Succession aussi de scènes très violente , massacre des soldats par les bandits digne du Peckinpah dans La Horde Sauvage, séances de tortures, violences envers les femmes très crues, comme cette scène surréaliste où les femmes sont poursuivies par les bandits dans le désert , violées ou tirées à vue comme des lapins, dans une sauvagerie rarement vue a cinéma (heureusement d’ailleurs..) . Le duel final entre Blindman et Domingo vaut aussi le détour, avec le général mexicain ( le truculent Ralf Baldassare) qui brûle avec son cigare les yeux de Domingo pour que les combattants soient sur un pied d’égalité, aveugles tous les deux..
Irrationnel aussi cette hacienda qui ressemble plus à un château médiéval et que Domingo fait repeindre en noir pour les funérailles de son frère , descendu par Blindman (idée qui a peut être inspiré Eastwood dans l’Homme des hautes plaines quand il fait repeindre le village en rouge) ; sans oublier les rites et danses tribales de cette cérémonie, du grand n’importe quoi , délirant et baroque… accompagné de la musique de Stelvio Cipriani bien barré elle aussi (hurlements, sitars)
Mais c’est tellement énorme que ça passe ; provocation, cynisme, nul doute qu’un tel film serait interdit de nos jours et ne trouverait même pas producteur, Disney peut-être…
Tous les excès du cinéma de genre italien sont là, réunis en un seul film, navet absolu pour les uns, films culte pour les autres (dont  Jean François Giré, le spécialiste du western italien, auteur de la "bible" "Il était une fois le western européen").

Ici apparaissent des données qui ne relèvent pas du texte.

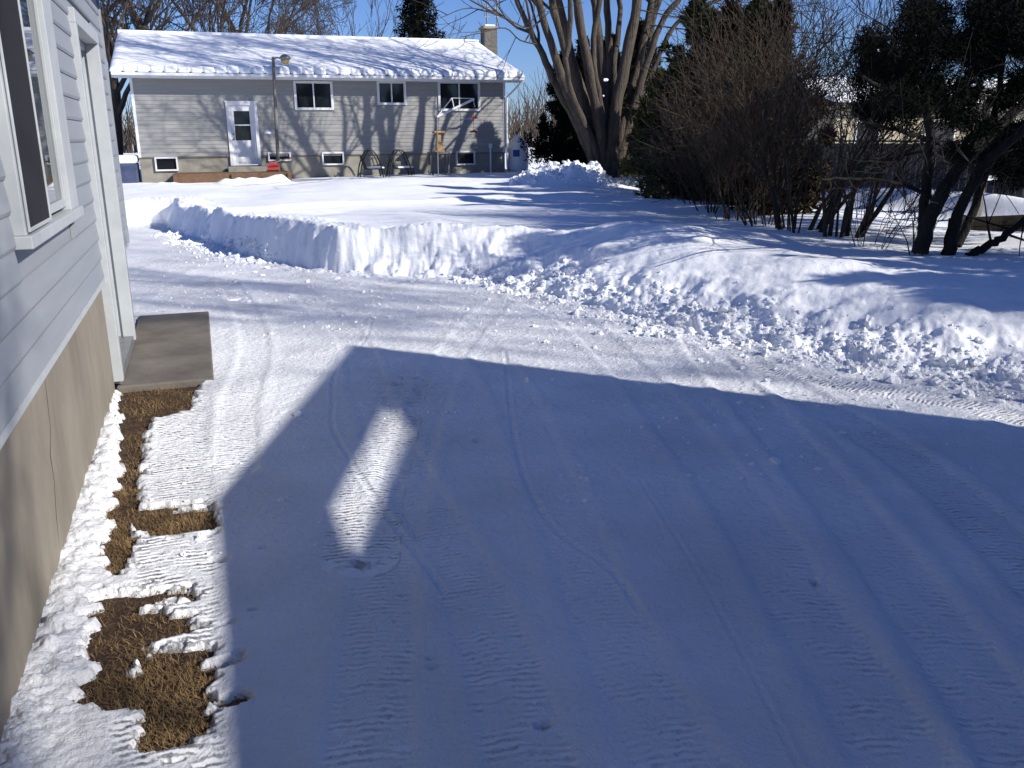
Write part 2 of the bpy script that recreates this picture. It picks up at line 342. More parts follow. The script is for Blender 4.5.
def sub(name,sel,m_):
    q=Q[sel]; u,inv=np.unique(q,return_inverse=True); me=npmesh(name,V[u],inv.reshape(-1,4),m_,True)
    for nme,arr in (('trk_s',S_),('trk_w',W_),('trk_c',C_)):
        if m_ is M['packed']: at=me.attributes.new(nme,'FLOAT','POINT'); at.data.foreach_set('value',arr[u].astype(np.float32))
    return link(name,me)
tag(sub('driveway',drv,M['packed']),'packed snow driveway with crossing tyre tracks, half in blue shadow',kind='structure')
tag(sub('snow_field',~drv,M['snow']),'deep untouched snow with a cut bank along the driveway',kind='structure')
mb=MB(); mb.add([(-.72,.3,-.032),(.9,.3,-.032),(.9,9,-.032),(-.72,9,-.032)],[(0,1,2,3)]); tag(mb.build('soil',M['soil']),'bare brown soil showing through the snow by the wall',kind='structure')
mb=MB(); mb.add([(.9,.3,-.036),(6,.3,-.036),(6,9,-.036),(.9,9,-.036)],[(0,1,2,3)]); tag(mb.build('soil',M['soil']),'dark ground under the packed snow',kind='structure')
# dead grass blades in the bare patches
n=60000; gx=rng.uniform(-.72,.15,n);gy=rng.uniform(1.8,7,n); s=soil_sd(gx,gy)
dens=.25+.75*(fbm(gx,gy,3,2,123)>-.02); k=(s<.012)&(rng.random(n)<dens)&((gy<4.6)|(rng.random(n)<.35)); gx,gy=gx[k],gy[k]; n=len(gx)
th=rng.normal(0,1.5,n)+np.where(rng.random(n)<.5,0,math.pi); ln=rng.uniform(.012,.06,n); wd=.0009
dx,dy=np.cos(th),np.sin(th); z0=np.full(n,-.03); z1=z0+rng.uniform(.001,.013,n)
P0=np.stack([gx,gy,z0],1);P1=P0+np.stack([dx*ln*.5,dy*ln*.5,z1-z0+.006],1);P2=P0+np.stack([dx*ln,dy*ln+rng.normal(0,.006,n),z1-z0-.002],1)
sd_=np.stack([-dy*wd,dx*wd,np.zeros(n)],1)
Vg=np.stack([P0-sd_,P0+sd_,P1+sd_,P1-sd_,P2],1).reshape(-1,3); b=np.arange(n)[:,None]*5
me=npmesh('dead_grass',Vg,[b+np.array([0,1,2,3]),b+np.array([3,2,4])],M['straw'])
tag(link('dead_grass',me),'matted dead grass showing through worn snow along the near house',"grass",kind='stuff')
# rubble of broken snow
def ico():
    t=(1+5**.5)/2;v=[(-1,t,0),(1,t,0),(-1,-t,0),(1,-t,0),(0,-1,t),(0,1,t),(0,-1,-t),(0,1,-t),(t,0,-1),(t,0,1),(-t,0,-1),(-t,0,1)]
    f=[(0,11,5),(0,5,1),(0,1,7),(0,7,10),(0,10,11),(1,5,9),(5,11,4),(11,10,2),(10,7,6),(7,1,8),(3,9,4),(3,4,2),(3,2,6),(3,6,8),(3,8,9),(4,9,5),(2,4,11),(6,2,10),(8,6,7),(9,8,1)]
    v=[np.array(p)/np.linalg.norm(p) for p in v];c={};nf=[]
    def mid(a,b):
        k=(min(a,b),max(a,b))
        if k not in c: p=v[a]+v[b];v.append(p/np.linalg.norm(p));c[k]=len(v)-1
        return c[k]
    for a,b,d in f:
        x,y,z=mid(a,b),mid(b,d),mid(d,a); nf+=[(a,x,z),(b,y,x),(d,z,y),(x,y,z)]
    return np.array(v),np.array(nf)
IV,IF=ico()
def chunks(name,pos,size,flat=.75):
    vs_=[];fs=[];k=0
    for p,s_ in zip(pos,size):
        d=1+rng.normal(0,.24,(len(IV),1)); sc=rng.uniform(.6,1.2,3)*[1,1,flat]; v=IV*d*sc
        a,b=rng.uniform(0,6.28),rng.normal(0,.4); ca,sa=math.cos(a),math.sin(a); v=v@np.array([[ca,-sa,0],[sa,ca,0],[0,0,1]]); cb,sb=math.cos(b),math.sin(b); v=v@np.array([[1,0,0],[0,cb,-sb],[0,sb,cb]])
        vs_.append(v*s_+p);fs.append(IF+k);k+=len(IV)
    return npmesh(name,np.concatenate(vs_),np.concatenate(fs),M['rubble'],False)
FW=np.array(catmull(FOOT[5:18],10)); cum=np.r_[0,np.cumsum(np.hypot(*np.diff(FW,axis=0).T))]
N=7000; t=rng.uniform(0,cum[-1],N); fx=np.interp(t,cum,FW[:,0]);fy=np.interp(t,cum,FW[:,1])
tx=np.interp(t+.05,cum,FW[:,0])-fx;ty=np.interp(t+.05,cum,FW[:,1])-fy; L_=np.hypot(tx,ty)+1e-6;tx/=L_;ty/=L_
off=np.where(fy<9.6,rng.normal(.08,.24,N)-rng.exponential(.12,N)*.5,-np.abs(rng.normal(0,.22,N))+.05)
keep=(rng.random(N)<np.where(fy<10.5,1,.0)+((fy>12.8)&(fy<17.5))*.9+.06)&((fbm(fx,fy,.8,2,200)+.25*rng.random(N))>-.12)
cx=fx+ -ty*(-off)*-1*-1; cy=fy+tx*(-off)*-1*-1
cx=fx-ty*(off) ; cy=fy+tx*(off)
cx,cy=cx[keep],cy[keep]; size=np.clip(.009*(rng.pareto(2.2,len(cx))+1),.009,.055)
cz=terrain(cx,cy)+size*.1
px=[];ps=[]
for a,b,r,hh in PILES:
    for q in range(160):
        x,y=a+rng.normal(0,r*.6),b+rng.normal(0,r*.6); s_=min(.03*(rng.pareto(2.2)+1),.14); px.append((x,y,Z(x,y)+s_*.2)); ps.append(s_)
pos=np.concatenate([np.stack([cx,cy,cz],1),np.array(px)]); sz=np.r_[size,ps]
tag(link('snow_rubble',chunks('snow_rubble',pos,sz)),'broken lumps of snow thrown along the foot of the bank','snow lumps',kind='stuff')
# crumbs on the lane
n=6000; cx=rng.uniform(-.6,6,n);cy=rng.uniform(3.5,17,n); k=inside(cx,cy,FOOT)&(fbm(cx,cy,1.1,3,411)+.35*rng.random(n)>.22)&~((cx<.05)&(cy>6.4)&(cy<9.4)); cx,cy=cx[k],cy[k]
sz=np.clip(.005*(rng.pareto(2.5,len(cx))+1),.005,.028); tag(link('snow_crumbs',chunks('snow_crumbs',np.stack([cx,cy,terrain(cx,cy)+sz*.15],1),sz)),'fine crumbs of snow scattered over the packed driveway','snow crumbs',kind='stuff')
# ------------------------------------------------------------------ siding helper
def lap_boards(mb,axis,c,sgn,u0,u1,z0,z1,lap,holes=(),proud=.014):
    """boards on the plane axis=c, outward sgn, split round the holes (u0,u1,z0,z1)"""
    n=int(math.ceil((z1-z0)/lap-1e-6))
    for i in range(n):
        a=z0+i*lap;b=min(a+lap,z1)
        cuts=sorted([(h[0],h[1]) for h in holes if h[2]<b-.001 and h[3]>a+.001]); u=u0;sp=[]
        for h0,h1 in cuts:
            if h0>u: sp.append((u,h0))
            u=max(u,h1)
        if u<u1: sp.append((u,u1))
        for s0,s1 in sp:
            ch_=.45*proud; prof=[(c-sgn*.01,a),(c+sgn*(proud-ch_),a),(c+sgn*proud,a+.015),(c+sgn*.002,b-.001),(c-sgn*.01,b-.001)]
            if axis=='x': mb.extrude(prof,'y',s0,s1)
            else: mb.extrude(prof,'x',s0,s1)
# ------------------------------------------------------------------ near house
hx=-.69
nh=thing('house',(-4,3,0),'near house wall at the left edge with pale blue grey clapboards over beige concrete','house')
mb=MB(); lap_boards(mb,'x',hx,1,-4.9,8.74,.79,3.16,.128,[(3.75,5.38,1.30,2.62),(6.50,7.97,0,2.5)]); mb.build('siding',M['near_siding'],nh)
mb=MB(); mb.box(-7.6,hx-.012,8.7,8.78,.79,3.2).box(-7.6,-7.5,-4.9,8.7,.79,3.2).box(-7.5,hx-.012,-4.9,-4.8,.79,3.2)
mb.box(hx-.1,hx-.012,-4.8,3.75,.79,3.2).box(hx-.1,hx-.012,5.38,6.5,.79,3.2).box(hx-.1,hx-.012,7.97,8.7,.79,3.2).box(hx-.1,hx-.012,3.75,5.38,.79,1.3).box(hx-.1,hx-.012,3.75,5.38,2.62,3.2).box(hx-.1,hx-.012,6.5,7.97,2.5,3.2)
mb.build('wall',M['near_siding'],nh)
mb=MB(); mb.box(-7.6,hx-.015,-4.9,6.5,-.4,.787).box(-7.6,hx-.015,7.97,8.76,-.4,.787).box(-7.6,hx-.35,6.5,7.97,-.4,.787); mb.build('foundation',M['concrete'],nh,bevel=.006)
mb=MB(); mb.box(hx-.03,hx+.024,8.74,8.80,.785,3.2); mb.build('corner_trim',M['near_siding'],nh)
mb=MB(); mb.box(hx-.02,hx+.017,-4.9,6.5,.765,.80).box(hx-.02,hx+.017,7.97,8.74,.765,.80); mb.build('drip_edge',M['white_trim'],nh)
# window: casing, reveal, sash, panes
wn=MB(); y0,y1,z0,z1=3.75,5.38,1.30,2.62; cs=.07; pr=.05
wn.box(hx-.05,hx+pr,y0,y0+cs,z0+.05,z1-cs).box(hx-.05,hx+pr,5.08,y1,z0+.05,z1-cs).box(hx-.05,hx+pr,y0,y1,z1-cs,z1).box(hx-.05,hx+pr+.02,y0-.01,y1+.01,z0,z0+.05)
wn.box(hx-.16,hx-.05,y0+.03,y0+cs,z0+.05,z1-cs).box(hx-.16,hx-.05,y1-cs,y1-.03,z0+.05,z1-cs).box(hx-.16,hx-.05,y0+.03,y1-.03,z0+.02,z0+.09).box(hx-.16,hx-.05,y0+cs,y1-cs,z1-cs-.02,z1-.03)
wo=wn.build('window',M['white_trim'],nh,bevel=.004)
def subp(name,mb,m_,par,bevel=0):           # child of a part
    o=mb.build(name,m_,None,bevel=bevel); o.parent=par; return o
sub_=MB(); a=y0+.03;b_=4.33;c_=y1-cs
sub_.box(hx+.052,hx+.062,b_-.02,b_,z0+.06,z1-.03).box(hx+.052,hx+.062,a,a+.012,z0+.06,z1-.03).box(hx+.052,hx+.062,a+.012,b_-.02,z0+.06,z0+.075)
sub_.box(hx+.012,hx+.03,b_,b_+.03,z0+.07,z1-cs).box(hx+.012,hx+.03,5.05,5.079,z0+.07,z1-cs).box(hx+.012,hx+.03,b_+.03,5.05,z0+.07,z0+.11)
subp('sash',sub_,M['white_trim'],wo,.003)
subp('insect_screen',MB().box(hx+.051,hx+.056,a+.012,b_-.02,z0+.075,z1-.03),M['screen'],wo)
subp('pane',MB().box(hx+.010,hx+.016,b_+.03,5.05,z0+.11,z1-cs-.02),M['mirror_glass'],wo)
crk=[]
for px_,py_ in ((44,372),(47,400),(50,425),(50,455),(54,481),(56,515),(60,554)):
    d_=ray(px_,py_); t_=(hx-.0155)/d_[0]; crk.append((hx-.0155,d_[1]*t_,H+d_[2]*t_))
MB().tube(crk,[.001,.002,.0015,.0025,.0015,.002,.0006],6).build('crack',M['darkwood'],nh)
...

Un film à ne pas regarder en famille mais un trésor pour amateur de cinéma bis, incorrect et hors normes.

Ringo et Pilar (Agneta Eckmyr)
Un mot sur Richard Starkey alias Ringo Starr en amoureux éconduit qui veut dresser la femme qu’il convoite à coups de poings, mais qui reste plutôt sobre dans son jeu . Il sera le Beatles qui se sera le plus investi dans le cinéma, tournant -outre les films des Beatles ( Hard day’s Night, Help, Magical Mistery Tour)- dans 6 films , Candy en 1968, The Magic Christian en 1969 avec Peter Sellers, Blindman et 200 Motels de Frank Zappa en 1971, That’ll Be The Day en 1973 et L’homme des cavernes en 1981, sur le tournage de ce dernier il rencontre d’ailleurs sa future femme, ex James Bond girl, Barbara Bach. A noter qu’il s’appelle dans Blindman Candy, clin d ‘œil à son premier film ?

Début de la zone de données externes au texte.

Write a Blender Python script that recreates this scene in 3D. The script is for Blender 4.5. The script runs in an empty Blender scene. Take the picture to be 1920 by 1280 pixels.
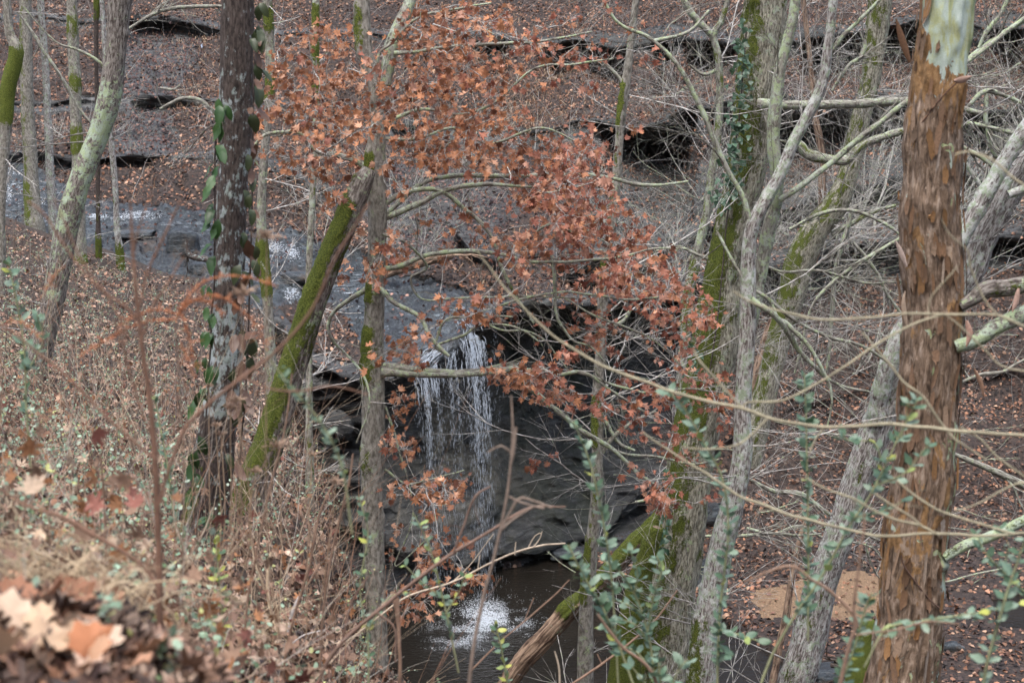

Le packaging de la Wild Side propose en bonus sur un second DVD le premier Zatoïchi réalisé en 1962 par Kenji Misumi , dont est clairement inspiré Blindman , d’après le romancier Kan Shimozawa. Ce premier volet sera suivi de 24 autres jusqu’en 1973 avant un dernier en 1989 , il donnera aussi lieu à une série télé , 100 épisodes de 1976 à 1979 , toujours avec le meme acteur interprétant Zatoichi , le charismatique Shintaro Katsu (1931-1997). Takeshi Kitano tournera un remake en 2003. Cette saga se passe à l’époque 1830-1844 et propose une belle reconstitution historique, c’est au milieu de la misère des paysans sur fond de guerre des gangs que le justicier aveugle met son sabre au service de la veuve et l’orphelin . Mise en scène impeccable, beauté et poésie des images, profondeur des personnages, combats brefs mais fulgurants, porté par le charisme de Katsu, ces films offrent de grands moments de cinéma, bien au delà du cadre du "Chambara" (film de sabre) . Un cinéma japonais qui aura d’ailleurs souvent servi de modèle au western italien, paradoxalement plus que le western américain. Dans les postures et dans le ton général on s’aperçoit que Tony Anthony a dû beaucoup regarder Zatoichi et s'en inspirer ,sans toutefois l'égaler, mais l’hommage est évident et louable.